Né en 1960 à Oberneukirchen (Autriche)
Vit et travaille à Berlin (ALLEMAGNE) et à New York (États-unis)
Marqué par une formation en génétique, zoologie et linguistique, Peter Friedl a commencé par peindre des animaux. Il se fait remarquer lors de la Biennale de Venise de 1993 avec des affiches portant la mention « I SURVIVED THE GERMAN PAVILION », clin d’œil à l’exposition d’Hans Haacke qui occupe alors le pavillon allemand. En 1998, pour l’exposition Peter Friedl au Palais des Beaux-Arts de Bruxelles, il organise une performance collective où les visiteurs, adultes et enfants, sont invités à revêtir des déguisements d’animaux fabriqués pour l’occasion. Présent à la 48e biennale de Venise dans le pavillon autrichien, il édite à cette occasion un catalogue qui n’est autre qu’un cahier de coloriages. Playgrounds, une série de photographies débutée en 1995 qui documente des aires de jeux à travers le monde, est une de ses œuvres les plus emblématiques.
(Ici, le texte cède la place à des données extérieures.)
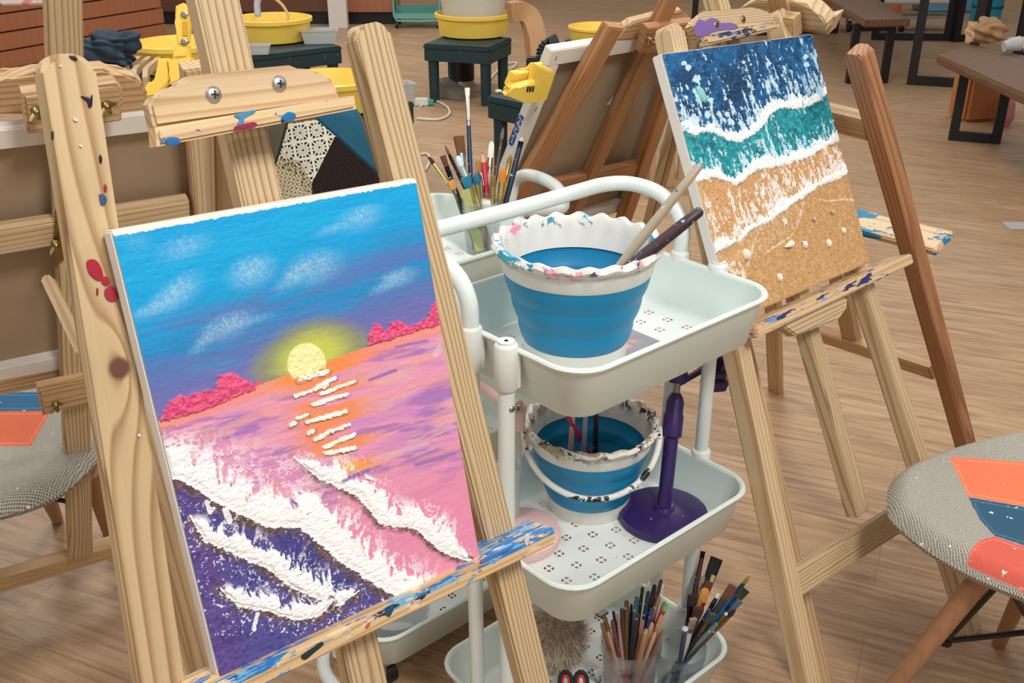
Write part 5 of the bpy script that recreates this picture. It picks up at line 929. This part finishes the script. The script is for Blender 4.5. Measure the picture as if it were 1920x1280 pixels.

Le Witte de With de Rotterdam, le MACBA de Barcelone, la Kunsthalle de Bâle lui ont consacré des expositions personnelles importantes, respectivement en 2004, 2006 et 2008. Plus récemment, l’exposition Teatro a été présentée à la Kunsthalle de Vienne en 2019 puis à Carré d’Art, Nîmes, en 2020.
Peter Friedl a participé aux documenta X (1997), 12 (2007) et 14 (2017) et à des Biennales internationales comme celle de Sharjah en 2019.
Les œuvres de Peter Friedl prennent des formes multiples et s’inscrivent dans des territoires divers. La réalité du monde actuel est en quelque sorte filtrée au travers de l’enfance, du monde animal, de l’organisation de l’espace, ou de l’histoire intellectuelle et révolutionnaire du XXe siècle. On peut ainsi, avec Roger M. Buergel, placer le travail de Peter Friedl sous le signe d’une recherche « des accès à la modernité sous les conditions de la globalisation1 ». Dans cette perspective, les recherches de Peter Friedl s’inscrivent aujourd’hui encore dans un parti pris fondamental de contestation des pouvoirs qu’il s’agit pour l’artiste de « désarmer » : ceux qui s’appuient sur la maîtrise de la langue et de la représentation. La forme des œuvres importe peu, mais la problématique reste dense et ardue en des temps qui ont entériné l’échec des solutions révolutionnaires. La méthode critique de Friedl emprunte des chemins détournés pour parvenir à cette neutralisation des fonctionnements habituels de restriction de la liberté de penser et de la liberté tout court. Les malentendus et les détournements de l’attente du spectateur créeront les écarts propres à la mise en œuvre de son autonomie de pensée. Au cœur de la contestation, c’est la destruction de la relation d’autorité de l’art avec ses « savoirs » qui est visée. La (re)construction personnelle du sens passe par le refus des modèles imposés de réflexion sur les réalités sociales, économiques, esthétiques et politiques.
Détruire la relation d’autorité avec la représentation, c’est déstabiliser l’ordre qui le structure, et en particulier, c’est perturber la confiance dans la représentation, dont le pouvoir use pour asseoir son autorité mais aussi son autoritarisme. Friedl ne croit pas plus dans les images que dans les formes. Le visible n’est pas l’essentiel dans son travail : l’approche de la conception et du discours sont décisifs. Il veut maintenir la forme à distance, adapter la forme aux rituels, aux secrets et aux besoins de l’existence, et s’ouvrir à la banalité de la vie.
« [Peter Friedl] a saisi l’importance décisive d’un déplacement de cette matérialisation du niveau de la forme à celui du contenu, c’est-à-dire depuis la macrosphère du formalisme vers la microsphère du politique, et a transposé en conséquence les règles du jeu artistique, de sorte que les règles purement esthétiques qui président à la construction de l’objet définissent dorénavant le cadre de champs d’action sociaux2 ».
1 Roger M. Buergel, « L'intelligence des Français ou la vérité sur Peter Friedl » conférence prononcée en 2003 à l’IAC de Villeurbanne, qui avait présenté l’exposition Peter Friedl: luttesdesclasses en 2002.
2 Avant-propos du catalogue Peter Friedl, Dresde, Verlag der Kunst, 1999.